BUSWORLD PHOTOGRAPHY
I AM CHRISTOPHER LEACH THE ARTIST. I started this blog so that I can share with everyone my vast collection of transport photographs showing a personal and nostalgic view of the industry with images that span some 45 years taking in the U.K and some of Europe. I have no darkroom and so rather than being the perfectionist after tidying them up I upload the images warts and all, and even those that won't scan squarely or are scratched. In a way it adds age and character. You are all free to download these for your personal use but please remember I still own them and you are not just free to use them without prior permission for any knd of publishing. Click on images to enlarge them and if you want to see more leave your comments or visit my website for the mother-site with galleries including those Buses & Girls: PICTUREWORLD
Tuesday, 28 October 2008
The Original London Sightseeing Tour: Let there be sunshine
I often do my posts to reflect the weather and the mood it puts me in, but today with snow and rain outside the window and it's still only October maybe something more cheerful might not go amiss.
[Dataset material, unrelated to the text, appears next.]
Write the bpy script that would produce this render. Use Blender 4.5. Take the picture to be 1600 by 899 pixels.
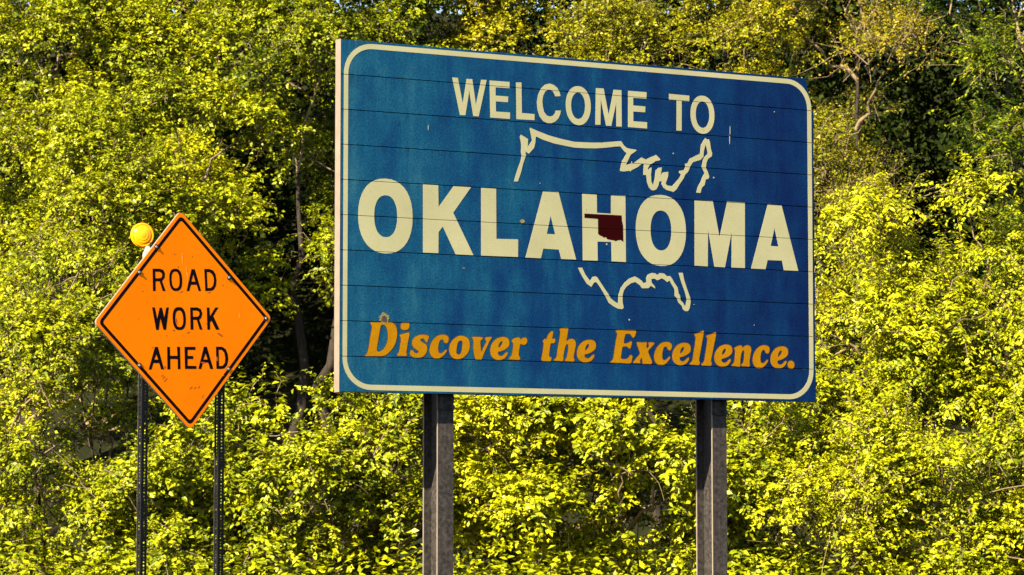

Also I admit even though I have the views available I tend to ignore certain parts of the country like those very non-Northern buses in the London area. So as an attempt to put matters right here is a familiar enough looking London Routemaster busy at work as part of the LT coach fleet working the open-top tourist tour in the Nineties. A better look will reveal that this RMA as it was called was somewhat unusual in having a front-entrance with power-doors rather than the usual open rear platform. It must have carried quite a number of tourists in it's time as RMA 65 the final one built of the class were formerly equipped to pull luggage trailers to and from London Airport from the West London Air terminal in the Cromwell Road. I think the terminal was closed some time in the Seventies and these extra and not too elderly Routemasters were transferred to the main red fleet. Despite their lean years and comparatively easy former lives I expect because they were so non-standard by London standards trade union opposition led to them being relegated to rather unglamorous work like becoming rather scruffy driver-training buses where like with the former Greenline RMC coaches their manual-semi-automatic gears would be useful for learners. Also their short-length was unattractive to LT but as you can see the Eighties saw a boom in tourism and a few like this smartly turned out example were reborn at a time when older Routemasters were being withdrawn to show off London could still parade these fine buses at their familiar throbbing AEC-engined best.